If ARM was an arm, BRN would be its biceps💪!
Is there any plausible reason or compelling argument why Qualcomm should "not" use Akida in their chips in the near future?

I don't see why not—unless Qualcomm is already working on a new iteration of Snapdragon that incorporates features similar to AKIDA. How feasible that is, I'm not entirely sure.

As far as I know, the current Snapdragon product isn't neuromorphic, isn't event-based, doesn't operate at ultra-low power, and doesn’t support real-time on-device learning.

Judd Heape, VP of Product Management for Camera, Computer Vision, and Video at Qualcomm Technologies, was quoted in a June 2023 EE Times article saying, “These event-based sensors are much more efficient because they can be programmed to easily detect motion at very low power.
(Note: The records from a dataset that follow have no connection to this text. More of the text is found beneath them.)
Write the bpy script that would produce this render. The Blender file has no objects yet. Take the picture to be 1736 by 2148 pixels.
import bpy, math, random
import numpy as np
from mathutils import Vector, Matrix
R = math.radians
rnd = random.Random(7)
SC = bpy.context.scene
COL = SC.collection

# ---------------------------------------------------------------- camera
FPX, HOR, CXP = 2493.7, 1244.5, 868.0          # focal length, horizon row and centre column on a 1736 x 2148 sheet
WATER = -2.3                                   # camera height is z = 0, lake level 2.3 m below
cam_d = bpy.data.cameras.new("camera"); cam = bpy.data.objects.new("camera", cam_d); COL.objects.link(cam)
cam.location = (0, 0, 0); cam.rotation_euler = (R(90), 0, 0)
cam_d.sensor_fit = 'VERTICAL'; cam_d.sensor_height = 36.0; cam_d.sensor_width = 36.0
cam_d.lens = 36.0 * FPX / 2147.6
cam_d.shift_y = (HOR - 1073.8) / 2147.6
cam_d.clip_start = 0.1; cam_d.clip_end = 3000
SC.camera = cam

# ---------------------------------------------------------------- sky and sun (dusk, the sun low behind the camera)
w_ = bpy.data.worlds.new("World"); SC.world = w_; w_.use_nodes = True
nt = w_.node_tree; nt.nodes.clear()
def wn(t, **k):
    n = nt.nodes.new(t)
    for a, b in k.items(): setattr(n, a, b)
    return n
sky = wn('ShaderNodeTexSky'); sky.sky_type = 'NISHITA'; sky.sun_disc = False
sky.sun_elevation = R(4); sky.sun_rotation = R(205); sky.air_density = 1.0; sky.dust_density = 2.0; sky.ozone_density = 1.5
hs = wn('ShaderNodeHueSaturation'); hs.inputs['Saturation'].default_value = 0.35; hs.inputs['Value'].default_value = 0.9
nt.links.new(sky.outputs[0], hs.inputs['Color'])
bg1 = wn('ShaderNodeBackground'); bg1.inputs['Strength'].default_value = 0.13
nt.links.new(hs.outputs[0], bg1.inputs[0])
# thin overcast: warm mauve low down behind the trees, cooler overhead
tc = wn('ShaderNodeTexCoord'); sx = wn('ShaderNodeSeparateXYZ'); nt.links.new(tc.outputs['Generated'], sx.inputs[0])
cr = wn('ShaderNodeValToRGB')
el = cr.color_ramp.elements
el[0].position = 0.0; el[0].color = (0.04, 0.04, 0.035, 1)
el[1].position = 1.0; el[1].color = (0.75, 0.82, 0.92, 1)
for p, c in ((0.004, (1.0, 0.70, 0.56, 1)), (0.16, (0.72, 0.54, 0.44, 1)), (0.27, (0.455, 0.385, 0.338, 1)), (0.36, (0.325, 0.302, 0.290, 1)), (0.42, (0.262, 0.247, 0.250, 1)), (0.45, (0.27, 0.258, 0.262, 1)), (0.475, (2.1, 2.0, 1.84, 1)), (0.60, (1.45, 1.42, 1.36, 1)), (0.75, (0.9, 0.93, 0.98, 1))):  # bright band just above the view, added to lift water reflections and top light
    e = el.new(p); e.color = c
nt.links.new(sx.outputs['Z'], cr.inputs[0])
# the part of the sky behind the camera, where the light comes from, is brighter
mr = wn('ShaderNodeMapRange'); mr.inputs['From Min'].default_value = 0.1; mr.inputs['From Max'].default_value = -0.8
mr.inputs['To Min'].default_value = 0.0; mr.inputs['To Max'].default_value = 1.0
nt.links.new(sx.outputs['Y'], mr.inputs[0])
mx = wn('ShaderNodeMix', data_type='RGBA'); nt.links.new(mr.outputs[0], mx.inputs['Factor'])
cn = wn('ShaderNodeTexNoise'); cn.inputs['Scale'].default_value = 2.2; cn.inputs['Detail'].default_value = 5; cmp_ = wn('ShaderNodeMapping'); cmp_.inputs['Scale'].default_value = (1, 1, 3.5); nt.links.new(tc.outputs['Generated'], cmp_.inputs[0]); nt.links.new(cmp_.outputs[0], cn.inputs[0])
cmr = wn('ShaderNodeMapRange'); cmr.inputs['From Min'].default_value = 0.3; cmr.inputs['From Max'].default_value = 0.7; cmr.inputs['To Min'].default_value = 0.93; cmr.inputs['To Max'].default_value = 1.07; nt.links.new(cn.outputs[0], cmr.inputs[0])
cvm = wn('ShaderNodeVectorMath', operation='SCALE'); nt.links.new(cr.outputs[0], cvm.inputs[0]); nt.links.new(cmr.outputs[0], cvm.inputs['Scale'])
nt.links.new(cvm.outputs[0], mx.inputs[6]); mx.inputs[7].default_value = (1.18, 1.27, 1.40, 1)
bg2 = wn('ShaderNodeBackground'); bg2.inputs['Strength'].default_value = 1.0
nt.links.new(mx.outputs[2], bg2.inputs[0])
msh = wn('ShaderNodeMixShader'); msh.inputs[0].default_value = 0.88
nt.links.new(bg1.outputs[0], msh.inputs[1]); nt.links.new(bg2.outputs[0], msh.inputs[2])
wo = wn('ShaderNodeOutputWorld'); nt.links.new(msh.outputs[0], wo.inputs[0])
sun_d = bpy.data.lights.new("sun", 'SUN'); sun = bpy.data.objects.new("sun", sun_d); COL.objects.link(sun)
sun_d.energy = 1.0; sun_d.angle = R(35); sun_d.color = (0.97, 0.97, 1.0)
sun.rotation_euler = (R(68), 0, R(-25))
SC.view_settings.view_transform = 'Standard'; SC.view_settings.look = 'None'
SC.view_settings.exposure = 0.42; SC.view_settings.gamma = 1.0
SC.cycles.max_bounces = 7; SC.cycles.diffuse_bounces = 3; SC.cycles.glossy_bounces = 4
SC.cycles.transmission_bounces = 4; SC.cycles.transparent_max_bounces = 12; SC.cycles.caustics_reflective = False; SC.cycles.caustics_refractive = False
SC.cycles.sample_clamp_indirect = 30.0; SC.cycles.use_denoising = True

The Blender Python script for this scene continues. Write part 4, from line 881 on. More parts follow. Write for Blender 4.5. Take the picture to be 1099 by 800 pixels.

When there’s no movement or change in the scene, the sensor consumes almost no power. So that’s really interesting to us.”

In that context, he was referring to Prophesee and image-based sensors, but the underlying principle still applies I would have thought—event-based sensors just make sense. And AKIDA is event-based.

We also know that a drone company is exploring a combination of AKIDA and Prophesee’s camera. Not Snapdragon. That says something.

So why wouldn’t Qualcomm want to integrate our technology to gain a foothold in new markets—especially ones that are battery-powered and highly power-constrained? Surely paying for a licence would be chicken feed for the likes of Qualcomm, so I honestly don't know why they wouldn't be considering it.

Maybe someone with deeper technical insight can weigh in here.